Reproduce the listing below in its entirety. Change nothing.

-----

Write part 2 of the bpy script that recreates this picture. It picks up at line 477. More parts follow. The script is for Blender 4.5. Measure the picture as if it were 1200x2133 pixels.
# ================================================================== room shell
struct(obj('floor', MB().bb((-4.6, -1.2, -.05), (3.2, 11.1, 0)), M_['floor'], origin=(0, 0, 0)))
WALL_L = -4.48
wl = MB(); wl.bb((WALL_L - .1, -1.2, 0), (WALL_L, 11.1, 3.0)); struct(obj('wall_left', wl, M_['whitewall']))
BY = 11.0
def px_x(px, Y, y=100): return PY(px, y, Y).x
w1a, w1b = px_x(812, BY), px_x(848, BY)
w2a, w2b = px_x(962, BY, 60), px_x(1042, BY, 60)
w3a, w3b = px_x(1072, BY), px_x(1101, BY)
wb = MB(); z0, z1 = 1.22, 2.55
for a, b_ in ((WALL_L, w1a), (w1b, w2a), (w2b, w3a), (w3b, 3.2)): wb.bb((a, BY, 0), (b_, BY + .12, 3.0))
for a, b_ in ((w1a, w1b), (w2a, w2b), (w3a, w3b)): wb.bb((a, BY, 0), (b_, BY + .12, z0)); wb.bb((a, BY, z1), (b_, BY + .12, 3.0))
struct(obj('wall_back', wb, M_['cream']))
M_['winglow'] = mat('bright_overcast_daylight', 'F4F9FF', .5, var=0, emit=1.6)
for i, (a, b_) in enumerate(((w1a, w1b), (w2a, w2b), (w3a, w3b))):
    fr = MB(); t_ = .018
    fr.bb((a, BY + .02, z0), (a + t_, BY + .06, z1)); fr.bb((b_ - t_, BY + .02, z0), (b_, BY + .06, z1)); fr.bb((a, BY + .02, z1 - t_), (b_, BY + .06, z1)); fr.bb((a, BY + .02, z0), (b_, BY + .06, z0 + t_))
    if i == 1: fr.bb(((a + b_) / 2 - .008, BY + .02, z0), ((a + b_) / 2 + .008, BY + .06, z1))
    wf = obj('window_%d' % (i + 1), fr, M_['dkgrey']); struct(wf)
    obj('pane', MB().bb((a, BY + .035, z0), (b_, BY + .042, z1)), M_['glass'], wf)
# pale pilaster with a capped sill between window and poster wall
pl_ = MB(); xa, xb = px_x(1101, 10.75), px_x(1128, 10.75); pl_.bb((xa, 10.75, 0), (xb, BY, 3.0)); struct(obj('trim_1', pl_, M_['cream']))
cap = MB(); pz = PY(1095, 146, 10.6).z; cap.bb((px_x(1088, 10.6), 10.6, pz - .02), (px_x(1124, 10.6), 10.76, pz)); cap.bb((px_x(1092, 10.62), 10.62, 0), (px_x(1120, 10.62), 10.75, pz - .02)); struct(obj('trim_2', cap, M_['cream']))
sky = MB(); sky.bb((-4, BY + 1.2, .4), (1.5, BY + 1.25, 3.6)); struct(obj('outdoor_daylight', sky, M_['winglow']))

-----

> **Solution to this exercise**
Write part 2 of the bpy script that recreates this picture. It picks up at line 477. More parts follow. The script is for Blender 4.5. Measure the picture as if it were 1200x2133 pixels.
# ================================================================== room shell
struct(obj('floor', MB().bb((-4.6, -1.2, -.05), (3.2, 11.1, 0)), M_['floor'], origin=(0, 0, 0)))
WALL_L = -4.48
wl = MB(); wl.bb((WALL_L - .1, -1.2, 0), (WALL_L, 11.1, 3.0)); struct(obj('wall_left', wl, M_['whitewall']))
BY = 11.0
def px_x(px, Y, y=100): return PY(px, y, Y).x
w1a, w1b = px_x(812, BY), px_x(848, BY)
w2a, w2b = px_x(962, BY, 60), px_x(1042, BY, 60)
w3a, w3b = px_x(1072, BY), px_x(1101, BY)
wb = MB(); z0, z1 = 1.22, 2.55
for a, b_ in ((WALL_L, w1a), (w1b, w2a), (w2b, w3a), (w3b, 3.2)): wb.bb((a, BY, 0), (b_, BY + .12, 3.0))
for a, b_ in ((w1a, w1b), (w2a, w2b), (w3a, w3b)): wb.bb((a, BY, 0), (b_, BY + .12, z0)); wb.bb((a, BY, z1), (b_, BY + .12, 3.0))
struct(obj('wall_back', wb, M_['cream']))
M_['winglow'] = mat('bright_overcast_daylight', 'F4F9FF', .5, var=0, emit=1.6)
for i, (a, b_) in enumerate(((w1a, w1b), (w2a, w2b), (w3a, w3b))):
    fr = MB(); t_ = .018
    fr.bb((a, BY + .02, z0), (a + t_, BY + .06, z1)); fr.bb((b_ - t_, BY + .02, z0), (b_, BY + .06, z1)); fr.bb((a, BY + .02, z1 - t_), (b_, BY + .06, z1)); fr.bb((a, BY + .02, z0), (b_, BY + .06, z0 + t_))
    if i == 1: fr.bb(((a + b_) / 2 - .008, BY + .02, z0), ((a + b_) / 2 + .008, BY + .06, z1))
    wf = obj('window_%d' % (i + 1), fr, M_['dkgrey']); struct(wf)
    obj('pane', MB().bb((a, BY + .035, z0), (b_, BY + .042, z1)), M_['glass'], wf)
# pale pilaster with a capped sill between window and poster wall
pl_ = MB(); xa, xb = px_x(1101, 10.75), px_x(1128, 10.75); pl_.bb((xa, 10.75, 0), (xb, BY, 3.0)); struct(obj('trim_1', pl_, M_['cream']))
cap = MB(); pz = PY(1095, 146, 10.6).z; cap.bb((px_x(1088, 10.6), 10.6, pz - .02), (px_x(1124, 10.6), 10.76, pz)); cap.bb((px_x(1092, 10.62), 10.62, 0), (px_x(1120, 10.62), 10.75, pz - .02)); struct(obj('trim_2', cap, M_['cream']))
sky = MB(); sky.bb((-4, BY + 1.2, .4), (1.5, BY + 1.25, 3.6)); struct(obj('outdoor_daylight', sky, M_['winglow']))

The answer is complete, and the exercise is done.